First Day: If you have a high clearance vehicle, you can take the 4×4 trail from the highway at Broadwater Lake, cross the Broadwater River and then get out and start the hike where the 4×4 road and the trial parallel each other for a time. However, this really doesn’t save you much walking. If you don’t have a high clearance vehicle, park at the trail head parking area across from the Chief Joseph camp ground, or better yet, have someone drop you off.

You will ascend and go along the edge of Kersey Lake and then come out at the edge of a giant, lush meadow. As you cross the meadow, (private land), make sure you stay on the trail (wooden plank) to keep from damaging the meadow and respect the private landowner’s property rights.

Six miles in you will hit Russell Lake. Great camp sites above the lake, lots of mosquitoes if it is warm, and we even saw a wolverine in 2009. The entire trek is bear country so keep a clean camp, but there are more bears on the south side (Cooke City) than there are on the East Rosebud side. This is a heavily used area and the firewood is hard to come by. If it isn’t chilly, just use your backpackers stove and save the firewood gathering effort for later.

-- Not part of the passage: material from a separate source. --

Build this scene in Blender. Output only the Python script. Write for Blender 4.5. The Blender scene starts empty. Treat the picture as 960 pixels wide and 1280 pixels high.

Day two is the big elevation push, but it is not bad. Once you pass Bald Knob Lake, the trees start to run thin and finding a good campsite can be a challenge – especially if the weather is threatening. Twice now I have camped above Windy Lake (clue, huh?) and we have struggled to find firewood and a place that wasn’t a boulder field. This is the last place you can have a fire until you are below Impasse Falls.

If you have the energy, between Bald Knob Lake and Windy Lake, take a few minutes to go to Mermaid Lake or up the hill to Picasso Lake. I have never caught a fish from either, but Picasso has golden trout and the word is Mermaid Lake has gigantic cuts in it.

Day three takes you over the “hump” by Fossil Lake. Make sure you enjoy the scenery on the way – jaw dropping gorgeous. For fun, start counting the waterfalls along the trip. We counted 35 between Fossil and the East Rosebud that met our arbitrary criteria. We stopped below Dewey Lake and camped in the area between Dewey and Twin Outlets, but there are plenty of nice sites all around Dewey. By the way, I think Dewey Lake is the most beautiful place I have ever been – and I have done some traveling in my life. Just remember, no campfires in this area. Dewey is full of big fat cuts, but they are selective and hard to catch.

Day four’s camp site can either be Lake-at-the-Falls or further on down to Rainbow. Lake-at-the-Falls is appropriately named and you will see why. However, camp sites are tough as the country is steep and rocky. To meet the wilderness criteria of camping 200 feet from lakes is a real challenge here. Rainbow is easy though, although if it is a weekend, you may have to camp near another party. Lots of folks like to make a short weekend trip of going to Rainbow from East Rosebud.

Next you have a choice of going out (as we have done) or you can stop at Rimrock Lake for another night. Again, camp sites are limited at Rimrock due to the terrain, but not impossible. And there is plenty of dead wood left from a monstrous avalanche that occurred sometime between 1989 and 1997 (I think it happened in the winter of ’96/’97 based on our observations on the ’97 trip.)

I have been backpacking since I was 8 years old and I do have to say, the Beaten Path is the most incredible trip I have been on – and that is a pile of backpack trips over the 40 plus years I have been wearing boots out.